THE PROBLEM: Begin with the opening line of the records and extract each line through the one holding "R = math.radians"; pictures are not part of the copy.

>> START DATA

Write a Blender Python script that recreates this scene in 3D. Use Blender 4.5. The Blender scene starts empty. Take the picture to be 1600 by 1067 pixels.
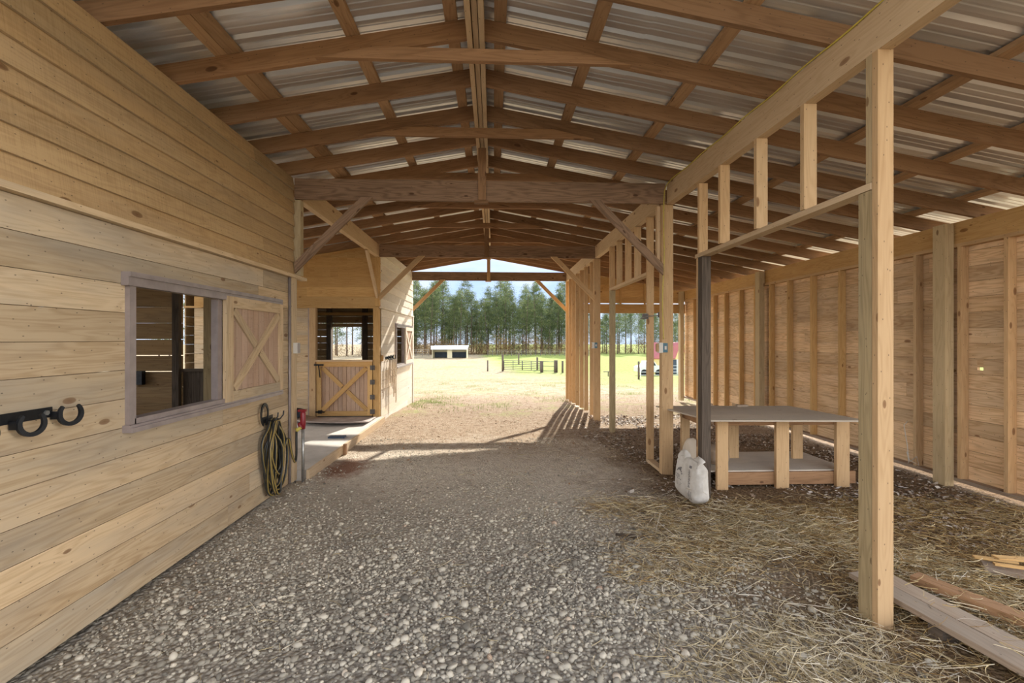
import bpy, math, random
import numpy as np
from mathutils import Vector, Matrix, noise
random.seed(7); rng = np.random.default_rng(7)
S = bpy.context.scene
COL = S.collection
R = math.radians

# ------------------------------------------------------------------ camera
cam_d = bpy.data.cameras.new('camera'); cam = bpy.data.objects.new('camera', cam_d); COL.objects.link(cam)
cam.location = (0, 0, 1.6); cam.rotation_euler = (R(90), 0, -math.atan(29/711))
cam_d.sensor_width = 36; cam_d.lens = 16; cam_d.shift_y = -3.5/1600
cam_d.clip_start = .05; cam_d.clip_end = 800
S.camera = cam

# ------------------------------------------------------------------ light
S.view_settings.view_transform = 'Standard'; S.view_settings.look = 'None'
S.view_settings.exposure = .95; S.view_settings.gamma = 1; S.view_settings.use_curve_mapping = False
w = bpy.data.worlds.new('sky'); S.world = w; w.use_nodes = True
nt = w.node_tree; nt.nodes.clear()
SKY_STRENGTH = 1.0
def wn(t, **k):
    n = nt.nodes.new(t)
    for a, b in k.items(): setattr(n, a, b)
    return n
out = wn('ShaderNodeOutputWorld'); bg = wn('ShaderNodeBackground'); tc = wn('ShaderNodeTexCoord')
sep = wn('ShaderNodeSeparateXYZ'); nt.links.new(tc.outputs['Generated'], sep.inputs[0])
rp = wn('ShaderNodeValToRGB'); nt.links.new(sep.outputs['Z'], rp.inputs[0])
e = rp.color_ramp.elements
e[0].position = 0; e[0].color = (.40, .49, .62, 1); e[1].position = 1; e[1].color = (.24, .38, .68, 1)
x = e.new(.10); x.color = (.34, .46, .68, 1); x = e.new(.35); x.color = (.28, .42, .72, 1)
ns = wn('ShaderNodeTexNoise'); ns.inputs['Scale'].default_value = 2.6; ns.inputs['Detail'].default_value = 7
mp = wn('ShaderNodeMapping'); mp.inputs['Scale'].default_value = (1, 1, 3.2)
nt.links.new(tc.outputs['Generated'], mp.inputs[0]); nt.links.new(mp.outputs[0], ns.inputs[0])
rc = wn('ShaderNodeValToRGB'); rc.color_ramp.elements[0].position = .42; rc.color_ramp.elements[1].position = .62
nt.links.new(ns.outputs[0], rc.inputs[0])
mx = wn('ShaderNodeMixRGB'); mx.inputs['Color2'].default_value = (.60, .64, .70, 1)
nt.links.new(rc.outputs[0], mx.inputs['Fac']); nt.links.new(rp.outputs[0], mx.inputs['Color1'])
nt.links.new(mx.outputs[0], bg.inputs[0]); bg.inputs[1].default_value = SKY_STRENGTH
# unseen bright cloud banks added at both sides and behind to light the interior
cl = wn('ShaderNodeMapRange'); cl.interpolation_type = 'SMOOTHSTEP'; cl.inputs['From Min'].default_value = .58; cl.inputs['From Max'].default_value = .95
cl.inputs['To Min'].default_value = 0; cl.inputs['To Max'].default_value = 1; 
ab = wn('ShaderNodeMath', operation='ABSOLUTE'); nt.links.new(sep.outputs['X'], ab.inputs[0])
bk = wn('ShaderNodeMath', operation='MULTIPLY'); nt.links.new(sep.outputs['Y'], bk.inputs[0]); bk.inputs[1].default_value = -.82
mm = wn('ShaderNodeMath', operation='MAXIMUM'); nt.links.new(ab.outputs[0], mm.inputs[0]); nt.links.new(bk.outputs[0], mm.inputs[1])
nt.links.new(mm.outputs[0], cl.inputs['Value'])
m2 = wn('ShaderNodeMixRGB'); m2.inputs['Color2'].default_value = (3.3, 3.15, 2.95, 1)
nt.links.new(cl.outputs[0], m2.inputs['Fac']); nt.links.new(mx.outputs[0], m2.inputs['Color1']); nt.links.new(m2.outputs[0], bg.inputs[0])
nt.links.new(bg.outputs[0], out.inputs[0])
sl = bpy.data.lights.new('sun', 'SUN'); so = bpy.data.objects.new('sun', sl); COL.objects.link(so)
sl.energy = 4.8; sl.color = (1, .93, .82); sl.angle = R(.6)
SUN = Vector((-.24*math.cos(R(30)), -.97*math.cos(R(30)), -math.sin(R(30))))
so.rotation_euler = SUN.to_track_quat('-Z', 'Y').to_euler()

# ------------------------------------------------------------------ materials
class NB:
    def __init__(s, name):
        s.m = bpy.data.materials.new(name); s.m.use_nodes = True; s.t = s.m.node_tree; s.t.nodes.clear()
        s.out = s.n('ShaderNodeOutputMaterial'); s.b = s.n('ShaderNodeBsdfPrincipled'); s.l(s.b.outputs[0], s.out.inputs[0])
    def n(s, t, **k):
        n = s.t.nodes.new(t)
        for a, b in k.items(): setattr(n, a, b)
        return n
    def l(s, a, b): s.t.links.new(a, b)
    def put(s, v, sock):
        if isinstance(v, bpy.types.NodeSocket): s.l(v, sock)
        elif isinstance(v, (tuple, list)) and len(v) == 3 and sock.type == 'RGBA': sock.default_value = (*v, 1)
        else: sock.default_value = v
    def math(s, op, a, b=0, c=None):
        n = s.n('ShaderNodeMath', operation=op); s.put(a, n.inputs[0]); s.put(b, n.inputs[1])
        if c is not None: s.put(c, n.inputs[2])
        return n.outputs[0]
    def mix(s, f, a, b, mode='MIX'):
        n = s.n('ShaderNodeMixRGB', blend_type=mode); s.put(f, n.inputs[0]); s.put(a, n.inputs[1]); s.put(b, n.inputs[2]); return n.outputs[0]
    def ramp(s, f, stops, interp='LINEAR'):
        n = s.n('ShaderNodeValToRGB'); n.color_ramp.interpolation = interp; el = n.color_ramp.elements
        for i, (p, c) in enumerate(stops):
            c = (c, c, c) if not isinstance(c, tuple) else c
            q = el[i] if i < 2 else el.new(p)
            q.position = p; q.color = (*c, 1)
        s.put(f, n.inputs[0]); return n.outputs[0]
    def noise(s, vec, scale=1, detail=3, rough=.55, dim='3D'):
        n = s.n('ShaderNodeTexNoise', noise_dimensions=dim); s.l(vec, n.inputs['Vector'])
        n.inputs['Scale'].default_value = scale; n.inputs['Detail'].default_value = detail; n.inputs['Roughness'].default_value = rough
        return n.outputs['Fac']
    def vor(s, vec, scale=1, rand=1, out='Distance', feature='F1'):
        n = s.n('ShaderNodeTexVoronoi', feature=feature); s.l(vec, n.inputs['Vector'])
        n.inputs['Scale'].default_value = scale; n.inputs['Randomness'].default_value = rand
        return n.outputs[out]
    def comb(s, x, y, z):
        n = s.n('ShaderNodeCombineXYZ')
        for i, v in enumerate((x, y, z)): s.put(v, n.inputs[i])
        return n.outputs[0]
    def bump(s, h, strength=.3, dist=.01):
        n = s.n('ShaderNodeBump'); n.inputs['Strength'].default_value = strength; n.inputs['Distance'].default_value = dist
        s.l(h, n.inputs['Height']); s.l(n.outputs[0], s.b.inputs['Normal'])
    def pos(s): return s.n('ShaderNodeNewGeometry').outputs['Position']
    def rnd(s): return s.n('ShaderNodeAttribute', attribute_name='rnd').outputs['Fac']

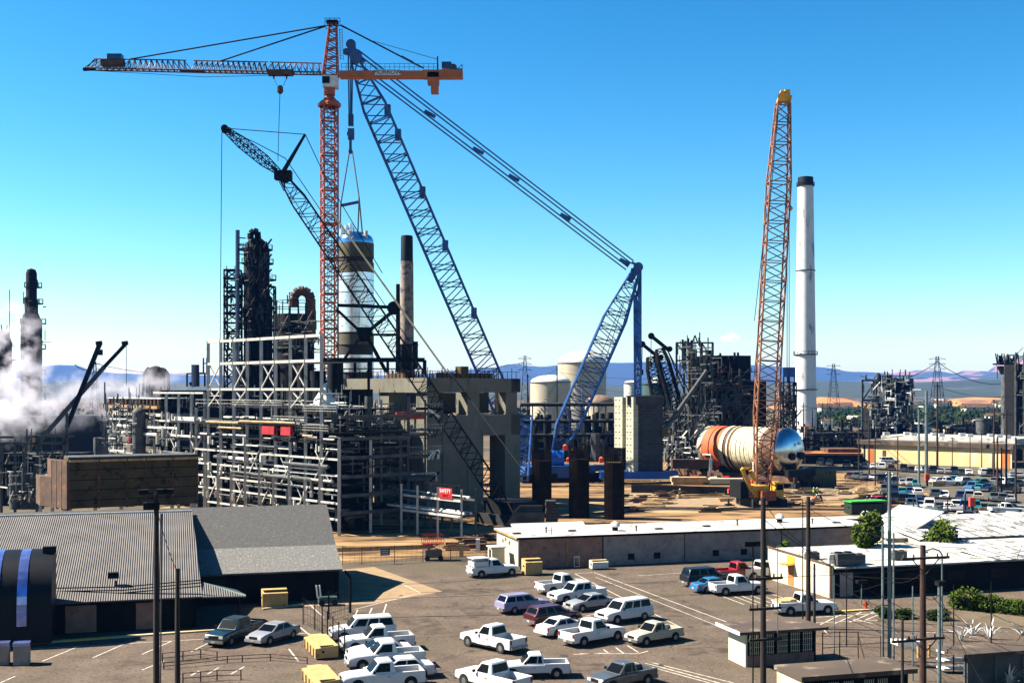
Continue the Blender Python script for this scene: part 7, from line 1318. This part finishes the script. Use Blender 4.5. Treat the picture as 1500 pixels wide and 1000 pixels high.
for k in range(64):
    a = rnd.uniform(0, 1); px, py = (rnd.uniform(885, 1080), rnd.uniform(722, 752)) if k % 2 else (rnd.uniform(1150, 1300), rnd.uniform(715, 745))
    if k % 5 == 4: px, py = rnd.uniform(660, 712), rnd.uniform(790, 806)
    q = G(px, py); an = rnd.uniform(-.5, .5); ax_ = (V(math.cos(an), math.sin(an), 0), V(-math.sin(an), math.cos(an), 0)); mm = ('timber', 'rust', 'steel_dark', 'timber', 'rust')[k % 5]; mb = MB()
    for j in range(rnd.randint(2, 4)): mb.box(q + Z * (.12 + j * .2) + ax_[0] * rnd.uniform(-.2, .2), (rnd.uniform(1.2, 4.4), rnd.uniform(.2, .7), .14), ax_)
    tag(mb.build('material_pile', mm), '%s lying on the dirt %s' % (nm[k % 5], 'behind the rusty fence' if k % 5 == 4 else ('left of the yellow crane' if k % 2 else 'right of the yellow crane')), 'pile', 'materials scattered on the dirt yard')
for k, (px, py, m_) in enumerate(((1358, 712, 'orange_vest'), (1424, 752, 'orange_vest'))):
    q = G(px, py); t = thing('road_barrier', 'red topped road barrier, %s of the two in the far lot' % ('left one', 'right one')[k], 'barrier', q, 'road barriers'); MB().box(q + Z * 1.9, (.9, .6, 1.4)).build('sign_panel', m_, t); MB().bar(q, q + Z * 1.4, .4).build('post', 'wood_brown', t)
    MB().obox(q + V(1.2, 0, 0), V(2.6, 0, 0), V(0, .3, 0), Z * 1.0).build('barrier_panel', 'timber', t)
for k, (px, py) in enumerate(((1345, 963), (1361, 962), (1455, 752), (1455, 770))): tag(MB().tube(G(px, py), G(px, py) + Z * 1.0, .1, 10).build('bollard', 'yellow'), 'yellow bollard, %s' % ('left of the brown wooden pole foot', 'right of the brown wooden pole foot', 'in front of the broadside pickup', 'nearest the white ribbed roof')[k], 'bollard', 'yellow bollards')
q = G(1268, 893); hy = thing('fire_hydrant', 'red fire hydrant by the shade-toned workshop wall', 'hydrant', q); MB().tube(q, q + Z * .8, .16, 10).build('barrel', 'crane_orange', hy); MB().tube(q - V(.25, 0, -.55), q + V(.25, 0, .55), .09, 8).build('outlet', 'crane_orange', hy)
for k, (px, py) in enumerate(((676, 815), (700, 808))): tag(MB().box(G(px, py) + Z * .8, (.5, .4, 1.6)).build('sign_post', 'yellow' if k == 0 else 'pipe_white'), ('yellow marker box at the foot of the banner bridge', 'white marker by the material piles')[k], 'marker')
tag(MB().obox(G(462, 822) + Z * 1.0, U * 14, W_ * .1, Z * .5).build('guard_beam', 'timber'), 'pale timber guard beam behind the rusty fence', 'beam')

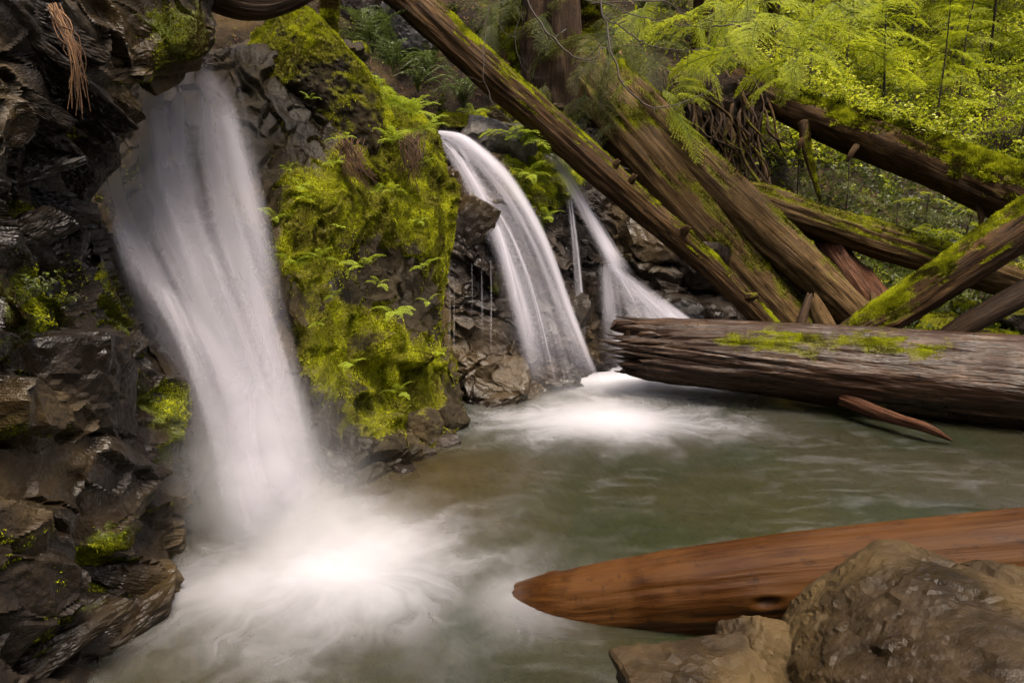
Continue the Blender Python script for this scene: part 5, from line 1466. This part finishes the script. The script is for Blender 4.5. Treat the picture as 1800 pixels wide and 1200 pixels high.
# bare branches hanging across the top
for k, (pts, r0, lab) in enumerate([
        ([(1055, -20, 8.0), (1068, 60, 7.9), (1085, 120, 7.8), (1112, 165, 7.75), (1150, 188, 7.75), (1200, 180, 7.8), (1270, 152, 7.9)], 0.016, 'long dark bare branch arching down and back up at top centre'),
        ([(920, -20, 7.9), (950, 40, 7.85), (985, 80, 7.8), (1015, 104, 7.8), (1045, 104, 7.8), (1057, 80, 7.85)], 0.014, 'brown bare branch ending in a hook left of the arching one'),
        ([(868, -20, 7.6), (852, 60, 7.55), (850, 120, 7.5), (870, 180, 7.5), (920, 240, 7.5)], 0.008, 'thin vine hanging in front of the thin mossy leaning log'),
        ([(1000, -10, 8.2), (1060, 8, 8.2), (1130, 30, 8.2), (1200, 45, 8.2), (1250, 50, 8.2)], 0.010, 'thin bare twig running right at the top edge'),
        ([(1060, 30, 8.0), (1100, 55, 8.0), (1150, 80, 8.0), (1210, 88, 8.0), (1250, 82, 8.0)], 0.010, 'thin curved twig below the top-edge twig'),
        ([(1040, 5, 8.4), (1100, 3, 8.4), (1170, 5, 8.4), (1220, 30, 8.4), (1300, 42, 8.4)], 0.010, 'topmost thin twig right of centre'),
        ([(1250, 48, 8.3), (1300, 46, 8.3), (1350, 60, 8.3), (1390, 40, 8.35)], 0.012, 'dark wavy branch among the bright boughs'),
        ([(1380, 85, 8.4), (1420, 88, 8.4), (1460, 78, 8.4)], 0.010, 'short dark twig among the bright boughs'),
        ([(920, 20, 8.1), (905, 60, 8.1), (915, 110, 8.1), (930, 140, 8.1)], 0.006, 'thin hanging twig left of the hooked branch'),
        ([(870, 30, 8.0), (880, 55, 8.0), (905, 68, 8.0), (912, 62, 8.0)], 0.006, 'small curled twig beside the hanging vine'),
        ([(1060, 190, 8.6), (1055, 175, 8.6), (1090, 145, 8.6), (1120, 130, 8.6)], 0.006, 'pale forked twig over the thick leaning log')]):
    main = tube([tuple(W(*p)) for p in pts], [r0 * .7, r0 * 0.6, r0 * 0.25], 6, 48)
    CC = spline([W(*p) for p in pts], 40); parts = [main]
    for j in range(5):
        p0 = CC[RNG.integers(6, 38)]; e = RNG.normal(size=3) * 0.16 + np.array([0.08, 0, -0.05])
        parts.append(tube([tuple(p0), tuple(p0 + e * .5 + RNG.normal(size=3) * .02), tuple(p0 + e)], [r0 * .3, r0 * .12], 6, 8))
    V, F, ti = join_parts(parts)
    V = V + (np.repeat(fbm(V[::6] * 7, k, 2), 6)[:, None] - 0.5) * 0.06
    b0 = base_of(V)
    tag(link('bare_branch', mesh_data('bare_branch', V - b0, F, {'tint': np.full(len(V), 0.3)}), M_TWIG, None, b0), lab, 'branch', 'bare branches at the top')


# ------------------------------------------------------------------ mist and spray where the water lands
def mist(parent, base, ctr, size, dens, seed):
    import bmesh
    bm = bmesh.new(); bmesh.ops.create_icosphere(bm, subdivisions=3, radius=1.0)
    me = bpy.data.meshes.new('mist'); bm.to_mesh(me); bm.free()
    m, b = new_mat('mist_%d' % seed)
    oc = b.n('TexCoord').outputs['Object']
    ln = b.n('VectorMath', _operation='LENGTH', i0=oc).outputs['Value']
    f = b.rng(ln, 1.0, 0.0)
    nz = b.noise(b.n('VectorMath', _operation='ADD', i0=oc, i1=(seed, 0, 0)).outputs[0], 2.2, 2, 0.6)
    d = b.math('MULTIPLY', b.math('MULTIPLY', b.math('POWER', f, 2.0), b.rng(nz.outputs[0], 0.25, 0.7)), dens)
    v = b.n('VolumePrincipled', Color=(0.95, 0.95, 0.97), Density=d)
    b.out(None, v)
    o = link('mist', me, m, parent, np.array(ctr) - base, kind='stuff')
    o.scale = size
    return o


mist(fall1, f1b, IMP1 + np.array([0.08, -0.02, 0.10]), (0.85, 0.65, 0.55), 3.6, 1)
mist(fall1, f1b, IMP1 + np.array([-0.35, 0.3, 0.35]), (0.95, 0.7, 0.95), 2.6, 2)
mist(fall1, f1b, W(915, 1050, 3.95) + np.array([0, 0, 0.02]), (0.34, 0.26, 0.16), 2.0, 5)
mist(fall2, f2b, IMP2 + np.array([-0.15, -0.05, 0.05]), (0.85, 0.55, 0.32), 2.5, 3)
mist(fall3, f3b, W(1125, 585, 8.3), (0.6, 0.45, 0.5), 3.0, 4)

>> END DATA

ANSWER TO THE PROBLEM:
Write a Blender Python script that recreates this scene in 3D. Use Blender 4.5. The Blender scene starts empty. Take the picture to be 1600 by 1067 pixels.
import bpy, math, random
import numpy as np
from mathutils import Vector, Matrix, noise
random.seed(7); rng = np.random.default_rng(7)
S = bpy.context.scene
COL = S.collection
R = math.radians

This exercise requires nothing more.